_Exercise objective_
Your task is to output the data exactly as it stands.
--- --- ---
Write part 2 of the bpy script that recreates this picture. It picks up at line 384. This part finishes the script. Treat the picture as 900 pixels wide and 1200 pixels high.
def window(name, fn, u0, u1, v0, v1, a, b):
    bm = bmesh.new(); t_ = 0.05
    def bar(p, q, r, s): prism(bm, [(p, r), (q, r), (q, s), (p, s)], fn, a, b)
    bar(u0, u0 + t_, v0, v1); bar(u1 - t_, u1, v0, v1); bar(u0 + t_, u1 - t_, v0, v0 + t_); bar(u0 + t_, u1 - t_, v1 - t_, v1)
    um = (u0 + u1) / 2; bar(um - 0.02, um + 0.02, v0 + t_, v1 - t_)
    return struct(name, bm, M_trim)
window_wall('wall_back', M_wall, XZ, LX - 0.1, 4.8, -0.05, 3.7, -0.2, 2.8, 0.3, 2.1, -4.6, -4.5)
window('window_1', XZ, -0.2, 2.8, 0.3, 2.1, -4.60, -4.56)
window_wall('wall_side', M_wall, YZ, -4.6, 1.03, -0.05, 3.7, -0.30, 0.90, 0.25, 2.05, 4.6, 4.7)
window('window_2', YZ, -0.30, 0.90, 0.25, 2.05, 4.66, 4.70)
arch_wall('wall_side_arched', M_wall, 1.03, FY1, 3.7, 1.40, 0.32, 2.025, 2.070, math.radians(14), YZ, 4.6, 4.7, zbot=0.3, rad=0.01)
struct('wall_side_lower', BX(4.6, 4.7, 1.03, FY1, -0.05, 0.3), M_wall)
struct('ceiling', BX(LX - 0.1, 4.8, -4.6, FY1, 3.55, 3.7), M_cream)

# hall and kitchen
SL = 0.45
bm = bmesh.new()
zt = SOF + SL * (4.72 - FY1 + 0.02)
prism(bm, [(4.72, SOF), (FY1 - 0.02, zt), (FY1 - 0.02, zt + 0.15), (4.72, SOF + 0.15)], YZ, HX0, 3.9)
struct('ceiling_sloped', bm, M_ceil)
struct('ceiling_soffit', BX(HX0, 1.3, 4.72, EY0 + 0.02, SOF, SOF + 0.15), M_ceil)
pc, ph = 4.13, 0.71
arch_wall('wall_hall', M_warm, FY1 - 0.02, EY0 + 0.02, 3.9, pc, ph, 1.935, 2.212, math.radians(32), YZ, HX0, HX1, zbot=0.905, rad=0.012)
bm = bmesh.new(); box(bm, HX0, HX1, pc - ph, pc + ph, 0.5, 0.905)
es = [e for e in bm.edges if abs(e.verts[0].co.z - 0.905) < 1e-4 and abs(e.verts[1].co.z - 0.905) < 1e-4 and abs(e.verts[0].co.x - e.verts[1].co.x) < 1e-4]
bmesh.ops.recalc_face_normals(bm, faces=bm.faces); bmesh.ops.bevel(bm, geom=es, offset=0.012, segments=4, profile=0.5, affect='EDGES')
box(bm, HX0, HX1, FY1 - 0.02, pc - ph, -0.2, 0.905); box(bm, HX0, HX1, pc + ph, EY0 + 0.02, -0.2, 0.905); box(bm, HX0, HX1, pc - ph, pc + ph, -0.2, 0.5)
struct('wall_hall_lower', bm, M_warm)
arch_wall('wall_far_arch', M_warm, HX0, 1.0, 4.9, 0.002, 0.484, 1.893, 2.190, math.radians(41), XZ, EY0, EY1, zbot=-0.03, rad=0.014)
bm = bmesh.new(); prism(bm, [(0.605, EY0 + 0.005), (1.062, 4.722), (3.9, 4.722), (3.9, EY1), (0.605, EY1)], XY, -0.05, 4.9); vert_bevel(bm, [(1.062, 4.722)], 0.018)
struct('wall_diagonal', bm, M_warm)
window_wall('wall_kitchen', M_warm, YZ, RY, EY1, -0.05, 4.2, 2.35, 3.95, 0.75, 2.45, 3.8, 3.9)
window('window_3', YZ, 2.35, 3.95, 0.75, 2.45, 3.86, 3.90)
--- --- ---
_Finished task_
Write part 2 of the bpy script that recreates this picture. It picks up at line 384. This part finishes the script. Treat the picture as 900 pixels wide and 1200 pixels high.
def window(name, fn, u0, u1, v0, v1, a, b):
    bm = bmesh.new(); t_ = 0.05
    def bar(p, q, r, s): prism(bm, [(p, r), (q, r), (q, s), (p, s)], fn, a, b)
    bar(u0, u0 + t_, v0, v1); bar(u1 - t_, u1, v0, v1); bar(u0 + t_, u1 - t_, v0, v0 + t_); bar(u0 + t_, u1 - t_, v1 - t_, v1)
    um = (u0 + u1) / 2; bar(um - 0.02, um + 0.02, v0 + t_, v1 - t_)
    return struct(name, bm, M_trim)
window_wall('wall_back', M_wall, XZ, LX - 0.1, 4.8, -0.05, 3.7, -0.2, 2.8, 0.3, 2.1, -4.6, -4.5)
window('window_1', XZ, -0.2, 2.8, 0.3, 2.1, -4.60, -4.56)
window_wall('wall_side', M_wall, YZ, -4.6, 1.03, -0.05, 3.7, -0.30, 0.90, 0.25, 2.05, 4.6, 4.7)
window('window_2', YZ, -0.30, 0.90, 0.25, 2.05, 4.66, 4.70)
arch_wall('wall_side_arched', M_wall, 1.03, FY1, 3.7, 1.40, 0.32, 2.025, 2.070, math.radians(14), YZ, 4.6, 4.7, zbot=0.3, rad=0.01)
struct('wall_side_lower', BX(4.6, 4.7, 1.03, FY1, -0.05, 0.3), M_wall)
struct('ceiling', BX(LX - 0.1, 4.8, -4.6, FY1, 3.55, 3.7), M_cream)

# hall and kitchen
SL = 0.45
bm = bmesh.new()
zt = SOF + SL * (4.72 - FY1 + 0.02)
prism(bm, [(4.72, SOF), (FY1 - 0.02, zt), (FY1 - 0.02, zt + 0.15), (4.72, SOF + 0.15)], YZ, HX0, 3.9)
struct('ceiling_sloped', bm, M_ceil)
struct('ceiling_soffit', BX(HX0, 1.3, 4.72, EY0 + 0.02, SOF, SOF + 0.15), M_ceil)
pc, ph = 4.13, 0.71
arch_wall('wall_hall', M_warm, FY1 - 0.02, EY0 + 0.02, 3.9, pc, ph, 1.935, 2.212, math.radians(32), YZ, HX0, HX1, zbot=0.905, rad=0.012)
bm = bmesh.new(); box(bm, HX0, HX1, pc - ph, pc + ph, 0.5, 0.905)
es = [e for e in bm.edges if abs(e.verts[0].co.z - 0.905) < 1e-4 and abs(e.verts[1].co.z - 0.905) < 1e-4 and abs(e.verts[0].co.x - e.verts[1].co.x) < 1e-4]
bmesh.ops.recalc_face_normals(bm, faces=bm.faces); bmesh.ops.bevel(bm, geom=es, offset=0.012, segments=4, profile=0.5, affect='EDGES')
box(bm, HX0, HX1, FY1 - 0.02, pc - ph, -0.2, 0.905); box(bm, HX0, HX1, pc + ph, EY0 + 0.02, -0.2, 0.905); box(bm, HX0, HX1, pc - ph, pc + ph, -0.2, 0.5)
struct('wall_hall_lower', bm, M_warm)
arch_wall('wall_far_arch', M_warm, HX0, 1.0, 4.9, 0.002, 0.484, 1.893, 2.190, math.radians(41), XZ, EY0, EY1, zbot=-0.03, rad=0.014)
bm = bmesh.new(); prism(bm, [(0.605, EY0 + 0.005), (1.062, 4.722), (3.9, 4.722), (3.9, EY1), (0.605, EY1)], XY, -0.05, 4.9); vert_bevel(bm, [(1.062, 4.722)], 0.018)
struct('wall_diagonal', bm, M_warm)
window_wall('wall_kitchen', M_warm, YZ, RY, EY1, -0.05, 4.2, 2.35, 3.95, 0.75, 2.45, 3.8, 3.9)
window('window_3', YZ, 2.35, 3.95, 0.75, 2.45, 3.86, 3.90)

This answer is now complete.